Batasan Bercumbu Saat Haid Menurut 4 Mazhab

Seluruh ulama fiqih sepakat haramnya berjima’ dengan isteri yang sedang haid. Namun, mereka membolehkan untuk mencumbui bagian-bagian yang ada di antara pusar dan lutut isterinya itu dalam batasan-batasan tertentu. Apa saja batasannya?

Seluruh ulama fiqih dari empat madzhab (Hanafi, Maliki, Syafi’i dan Hambali) sepakat bahwa wanita yang sedang mengalami haid dilarang untuk berjima’ atau berhubungan intim.[1]

Keharamannya ditetapkan oleh Al-Quran Al-Kariem berikut ini:

Mereka bertanya kepadamu tentang haid. Katakanlah: “Haid itu adalah kotoran”. Oleh sebab itu hendaklah kamu menjauhkan diri dari wanita di waktu haid; dan janganlah kamu mendekati mereka, sebelum mereka suci. Apabila mereka telah suci, maka campurilah mereka itu di tempat yang diperintahkan Allah kepadamu.

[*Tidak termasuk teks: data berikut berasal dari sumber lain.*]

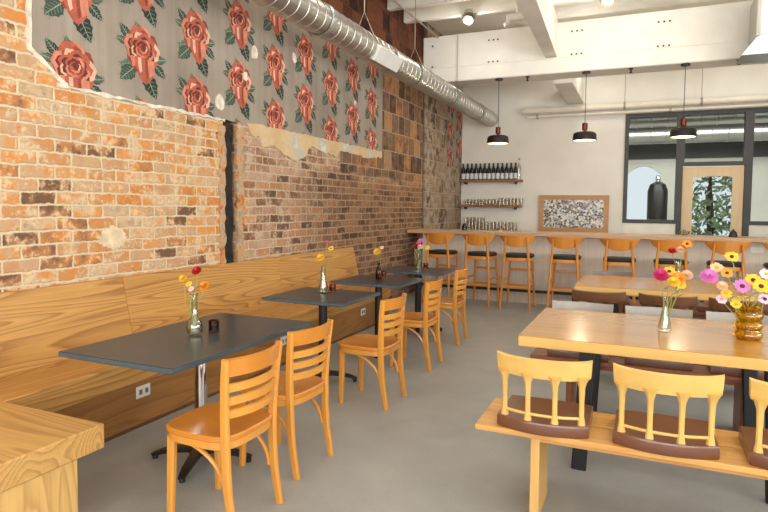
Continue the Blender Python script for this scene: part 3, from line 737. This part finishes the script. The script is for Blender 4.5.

Sesungguhnya Allah menyukai orang-orang yang tobat dan menyukai orang-orang yang menyucikan diri.. (QS. Al-Baqarah:222)

Dalil keharamannya juga disebutkan dalam hadits ketika Rasulullah shallallahu ‘alaihi wasallam ditanya tentang hukum mencumbui wanita yang sedang haid maka beliau menjawab:

Dari Anas RA bahwa orang yahudi bila para wanita mereka sedang mendapat haidh, mereka tidak memberikan makanan pada para wanita itu. Rasulullah SAW bersabda, “Lakukan segala yang kau mau kecuali nikah (hubungan badan).” (HR Muslim).

Batasan mengenai larangan hubungan badan yang disepakati para ulama diatas adalah apabila terjadi jima’ dalam arti yang sesungguhnya, yakni terjadinya dukhul atau penetrasi.

Mereka juga membolehkan percumbuan yang dilakukan dengan isterinya itu, di anggota tubuh SELAIN yang ada di antara pusar dan lutut isteri. Sebagaimana hadist yang diriwayatkan oleh Ummul Mukminin Aisyah RA :

“Dari Aisyah RA beliau berkata : Rasululullah SAW menyuruhku untuk memakai sarung, kemudian beliau mencumbuiku dalam keadaan haid.” (Muttafaq Alaih)

Dalam hadits yang lain dari Aisyah RA:

“Jika salah satu dari kami (isteri Nabi) ada yang haid, dan Rasulullah SAW ingin mencumbuinya, maka beliau Saw menyuruh isterinya yang haid itu untuk memakai kain sarung, kemudian beliau mencumbuinya.” (HR. Bukhari)`.

Dalam hadits dari Ummul Mukminin Maimunah RA:

“Rasulullah Saw mencumbui isterinya dalam keadaan haid, apabila isterinya itu memakai sarung” (HR. An-Nasa’i)

Ketika para ulama membolehkan percumbuan dengan selain yang ada di antara pusar dan lutut, lalu bagaimana hukumnya mencumbui bagian itu jika tidak sampai terjadi jima’?

Dalam hal ini para ulama berbeda pendapat sebagaimana berikut :

A. Madzhab Hanafi

Ulama dalam madzhab ini membolehkan seorang suami untuk mencumbui anggota tubuh isterinya yang ada di antara lutut dan pusarnya. Dengan syarat, percumbuan itu terjadi dengan adanya penghalang yang mencegah sentuhan langsung kulit dengan kulit, seperti sarung, kain, atau sejenisnya. Namun suami tidak boleh melihat bagian-bagian tersebut.